The Blue Devils lined up in 11 personnel from SU’s 34-yard line, with Hasley lined up as a fullback in the right side of the backfield. Sheppard stood to Mensah’s left while the Orange were in their signature 4-2-5, cover 2 man defense.
Kerr matched up alone with Barkate on the top of the field. After Mensah completed his cadence and faked an inside zone handoff to Sheppard, Barkate chopped his feet before cutting inside toward the middle of the field against Kerr. Ten yards past Barkate’s break, Kerr began to slip and gradually fell to the turf. Meanwhile, SU’s high safety — Perry — incorrectly bit on X receiver Sahmir Hagans’ route on the left side of the field, leaving Kerr without help.
Kerr laid on the ground when Barkate made the catch. He pranced across the goal line with no SU defensive back in sight. While Mensah calmly dropped back and tossed a 34-yard touchdown strike to Barkate, Reese barely drove Parker backward at all. His opposite edge rusher, Denis Jaquez Jr., was pushed so far off the edge by Duke left tackle Bruno Fina that he wound up nearly 10 yards behind Mensah at the end of the play.
2nd quarter, 0:37 — Sheppard gashes SU again
Down 24-3 with less than a minute left before halftime, Syracuse was in full-on desperation mode. The Blue Devils were receiving the second-half kickoff, so it was paramount that the Orange ended the first half with a stop. Then the same story repeated itself: Sheppard destroyed SU on an outside run.

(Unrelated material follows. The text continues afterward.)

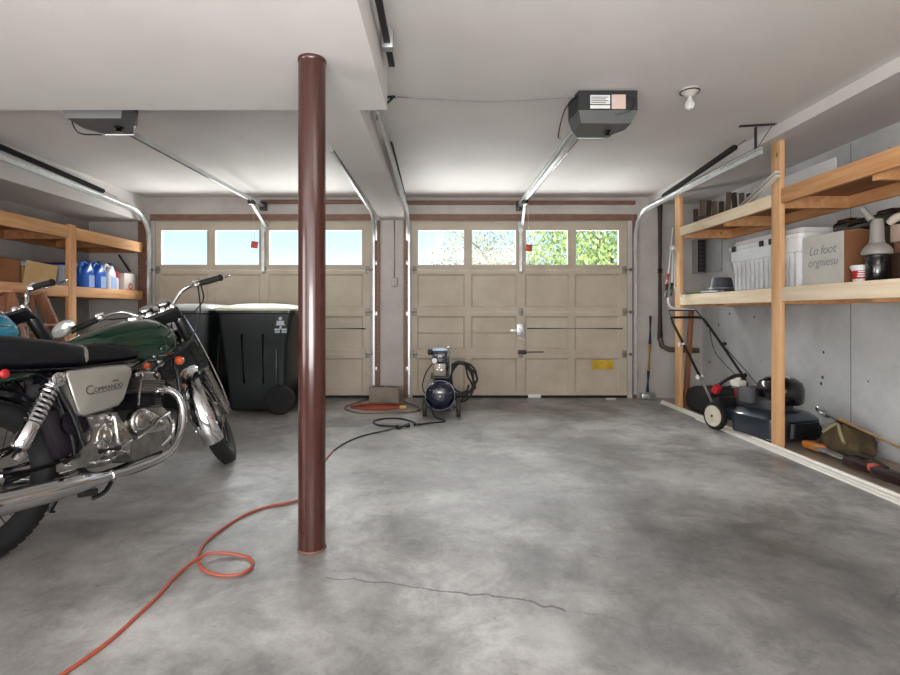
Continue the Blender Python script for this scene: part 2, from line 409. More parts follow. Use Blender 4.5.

On a second-and-8 snap from its own 24-yard line, Duke lined up in a pistol formation with Sheppard standing behind Mensah in the shotgun. Right before Mensah clapped his hands for the snap, Y receiver Jayden Moore motioned from the left to the right side just before Mensah clapped his hands for the snap. Moore timed it up so he’d receive a fake handoff from the quarterback before continuing his rightward motion. After the play-fake, Mensah handed the ball off to Sheppard on a dive.
If you pause your screen at the moment Sheppard gets the ball, you can clearly see how badly Duke’s offensive line ravaged Syracuse’s defensive line here. SU’s entire front four is sandwiched in the interior of the Blue Devils’ offensive line and not a single Orange player is occupying the right edge. All Sheppard had to do was make one cut toward the right sideline and follow Moore’s downfield blocking as the receiver sealed off a lurking Bryant in the second level of the defense.
After trotting along the sideline and moving past midfield, Sheppard got forced out of bounds by cornerback Demetres Samuel Jr., but not before the running back tallied a 39-yard gain. In a situation where the Orange could not afford Duke to kill them on the outside for a chunk play, they didn’t set the edge and paid the price for it.